**Stated goal**: Exactly retype the lines of the material from its first line to the line with "from mathutils import", including both.

§ §

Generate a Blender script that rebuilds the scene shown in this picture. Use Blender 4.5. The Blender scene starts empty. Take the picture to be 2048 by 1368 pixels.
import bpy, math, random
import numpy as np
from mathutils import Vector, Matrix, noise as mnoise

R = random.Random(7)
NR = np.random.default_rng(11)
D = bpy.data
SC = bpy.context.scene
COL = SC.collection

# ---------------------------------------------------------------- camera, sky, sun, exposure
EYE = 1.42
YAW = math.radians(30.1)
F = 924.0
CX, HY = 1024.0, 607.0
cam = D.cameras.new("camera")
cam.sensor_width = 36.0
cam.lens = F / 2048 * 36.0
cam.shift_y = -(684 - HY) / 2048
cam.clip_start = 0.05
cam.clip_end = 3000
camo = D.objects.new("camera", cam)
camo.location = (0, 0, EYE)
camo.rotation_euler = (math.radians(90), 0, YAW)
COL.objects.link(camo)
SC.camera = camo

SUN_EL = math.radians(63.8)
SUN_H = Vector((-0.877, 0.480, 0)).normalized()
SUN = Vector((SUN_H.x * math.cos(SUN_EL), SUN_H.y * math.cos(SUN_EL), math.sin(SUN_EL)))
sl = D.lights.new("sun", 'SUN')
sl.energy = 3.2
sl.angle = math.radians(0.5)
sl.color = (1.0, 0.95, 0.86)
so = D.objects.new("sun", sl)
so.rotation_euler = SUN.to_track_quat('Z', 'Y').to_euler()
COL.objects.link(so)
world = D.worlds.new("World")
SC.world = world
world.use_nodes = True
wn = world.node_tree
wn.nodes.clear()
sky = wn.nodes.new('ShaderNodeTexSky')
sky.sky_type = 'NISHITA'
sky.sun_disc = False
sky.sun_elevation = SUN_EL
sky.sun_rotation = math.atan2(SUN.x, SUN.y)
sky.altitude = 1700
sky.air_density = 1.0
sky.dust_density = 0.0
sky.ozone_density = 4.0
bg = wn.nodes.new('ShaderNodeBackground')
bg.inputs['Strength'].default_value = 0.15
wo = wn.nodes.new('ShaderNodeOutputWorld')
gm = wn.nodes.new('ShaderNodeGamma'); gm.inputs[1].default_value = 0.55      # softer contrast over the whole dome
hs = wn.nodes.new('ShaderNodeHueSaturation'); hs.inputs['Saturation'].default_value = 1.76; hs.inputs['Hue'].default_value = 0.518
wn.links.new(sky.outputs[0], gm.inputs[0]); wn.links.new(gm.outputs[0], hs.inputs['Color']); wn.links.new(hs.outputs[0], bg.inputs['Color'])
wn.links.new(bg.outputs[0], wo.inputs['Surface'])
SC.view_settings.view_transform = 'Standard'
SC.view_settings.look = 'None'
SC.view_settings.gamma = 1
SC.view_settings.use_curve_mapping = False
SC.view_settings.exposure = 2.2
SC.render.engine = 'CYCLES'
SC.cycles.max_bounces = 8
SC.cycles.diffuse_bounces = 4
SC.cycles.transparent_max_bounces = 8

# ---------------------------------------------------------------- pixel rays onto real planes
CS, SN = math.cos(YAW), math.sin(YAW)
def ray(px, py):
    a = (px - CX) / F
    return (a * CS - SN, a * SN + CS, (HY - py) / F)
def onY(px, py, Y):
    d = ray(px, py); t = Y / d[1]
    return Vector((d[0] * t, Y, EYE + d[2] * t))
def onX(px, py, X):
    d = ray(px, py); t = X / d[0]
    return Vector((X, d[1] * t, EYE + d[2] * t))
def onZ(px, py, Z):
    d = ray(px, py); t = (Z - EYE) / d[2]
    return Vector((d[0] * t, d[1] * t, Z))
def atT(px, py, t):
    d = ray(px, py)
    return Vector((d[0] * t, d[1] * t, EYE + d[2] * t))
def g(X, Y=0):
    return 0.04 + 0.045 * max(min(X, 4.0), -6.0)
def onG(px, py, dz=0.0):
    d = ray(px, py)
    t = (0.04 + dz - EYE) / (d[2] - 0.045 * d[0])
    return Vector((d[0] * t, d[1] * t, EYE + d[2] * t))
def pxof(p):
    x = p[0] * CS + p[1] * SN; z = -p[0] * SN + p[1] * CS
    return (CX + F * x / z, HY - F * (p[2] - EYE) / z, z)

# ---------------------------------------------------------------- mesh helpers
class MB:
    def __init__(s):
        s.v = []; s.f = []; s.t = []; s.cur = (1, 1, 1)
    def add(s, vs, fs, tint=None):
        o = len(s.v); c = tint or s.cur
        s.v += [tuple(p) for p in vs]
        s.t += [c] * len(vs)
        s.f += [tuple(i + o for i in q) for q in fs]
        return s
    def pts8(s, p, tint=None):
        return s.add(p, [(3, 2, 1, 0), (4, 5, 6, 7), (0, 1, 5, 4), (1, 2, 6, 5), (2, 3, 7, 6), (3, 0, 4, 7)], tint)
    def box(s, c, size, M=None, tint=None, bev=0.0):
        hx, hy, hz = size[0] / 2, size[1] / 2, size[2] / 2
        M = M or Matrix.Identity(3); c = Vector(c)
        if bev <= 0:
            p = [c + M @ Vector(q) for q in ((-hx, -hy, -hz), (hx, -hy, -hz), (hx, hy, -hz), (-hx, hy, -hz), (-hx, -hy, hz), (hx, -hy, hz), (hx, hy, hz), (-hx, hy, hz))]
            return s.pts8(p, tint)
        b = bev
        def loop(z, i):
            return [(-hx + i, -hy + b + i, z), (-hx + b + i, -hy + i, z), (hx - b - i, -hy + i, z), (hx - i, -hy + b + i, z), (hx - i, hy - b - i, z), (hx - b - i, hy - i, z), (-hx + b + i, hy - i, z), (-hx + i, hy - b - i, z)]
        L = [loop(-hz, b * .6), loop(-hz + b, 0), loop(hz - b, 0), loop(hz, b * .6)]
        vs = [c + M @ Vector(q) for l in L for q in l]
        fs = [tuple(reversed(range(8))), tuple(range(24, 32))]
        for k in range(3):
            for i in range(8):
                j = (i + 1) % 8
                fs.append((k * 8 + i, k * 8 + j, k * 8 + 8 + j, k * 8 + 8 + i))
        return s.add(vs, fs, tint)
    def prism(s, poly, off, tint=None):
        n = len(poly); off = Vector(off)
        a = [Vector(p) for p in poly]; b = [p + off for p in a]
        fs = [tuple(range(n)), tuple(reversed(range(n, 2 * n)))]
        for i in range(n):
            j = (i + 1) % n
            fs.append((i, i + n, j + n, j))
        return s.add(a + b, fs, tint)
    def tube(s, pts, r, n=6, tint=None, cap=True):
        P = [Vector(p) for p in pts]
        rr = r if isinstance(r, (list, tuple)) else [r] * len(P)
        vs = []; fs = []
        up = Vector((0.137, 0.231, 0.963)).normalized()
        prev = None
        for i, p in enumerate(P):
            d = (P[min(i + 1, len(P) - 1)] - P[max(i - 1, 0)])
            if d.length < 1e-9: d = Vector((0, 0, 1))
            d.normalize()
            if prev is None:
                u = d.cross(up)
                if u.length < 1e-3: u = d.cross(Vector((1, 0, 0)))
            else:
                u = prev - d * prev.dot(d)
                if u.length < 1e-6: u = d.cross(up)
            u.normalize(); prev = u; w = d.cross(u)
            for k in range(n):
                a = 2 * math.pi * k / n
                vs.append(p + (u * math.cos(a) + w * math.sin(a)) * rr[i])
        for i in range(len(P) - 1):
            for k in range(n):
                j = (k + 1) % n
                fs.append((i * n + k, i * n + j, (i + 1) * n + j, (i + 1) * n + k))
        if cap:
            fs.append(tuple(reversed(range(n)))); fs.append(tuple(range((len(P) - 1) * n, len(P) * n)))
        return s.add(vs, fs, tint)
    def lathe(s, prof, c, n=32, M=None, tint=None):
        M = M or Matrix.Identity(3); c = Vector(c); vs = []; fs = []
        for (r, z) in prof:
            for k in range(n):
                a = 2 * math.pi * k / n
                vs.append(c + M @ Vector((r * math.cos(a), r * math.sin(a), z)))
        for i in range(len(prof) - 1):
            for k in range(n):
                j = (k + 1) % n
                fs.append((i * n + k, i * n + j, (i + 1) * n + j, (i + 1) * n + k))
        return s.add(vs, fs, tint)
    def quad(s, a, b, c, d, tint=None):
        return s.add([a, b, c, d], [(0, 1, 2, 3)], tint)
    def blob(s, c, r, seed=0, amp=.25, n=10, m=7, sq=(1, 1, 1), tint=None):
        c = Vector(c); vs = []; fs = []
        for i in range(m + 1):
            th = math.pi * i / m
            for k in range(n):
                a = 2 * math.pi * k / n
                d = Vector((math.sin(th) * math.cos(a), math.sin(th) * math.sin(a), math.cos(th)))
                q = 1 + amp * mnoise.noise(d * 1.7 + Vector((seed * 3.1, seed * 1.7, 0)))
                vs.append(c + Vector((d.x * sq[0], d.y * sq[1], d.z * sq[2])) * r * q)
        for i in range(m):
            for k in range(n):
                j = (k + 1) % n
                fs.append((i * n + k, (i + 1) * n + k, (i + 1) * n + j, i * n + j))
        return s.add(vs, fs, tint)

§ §

**Reply to the task**:
Generate a Blender script that rebuilds the scene shown in this picture. Use Blender 4.5. The Blender scene starts empty. Take the picture to be 2048 by 1368 pixels.
import bpy, math, random
import numpy as np
from mathutils import Vector, Matrix, noise as mnoise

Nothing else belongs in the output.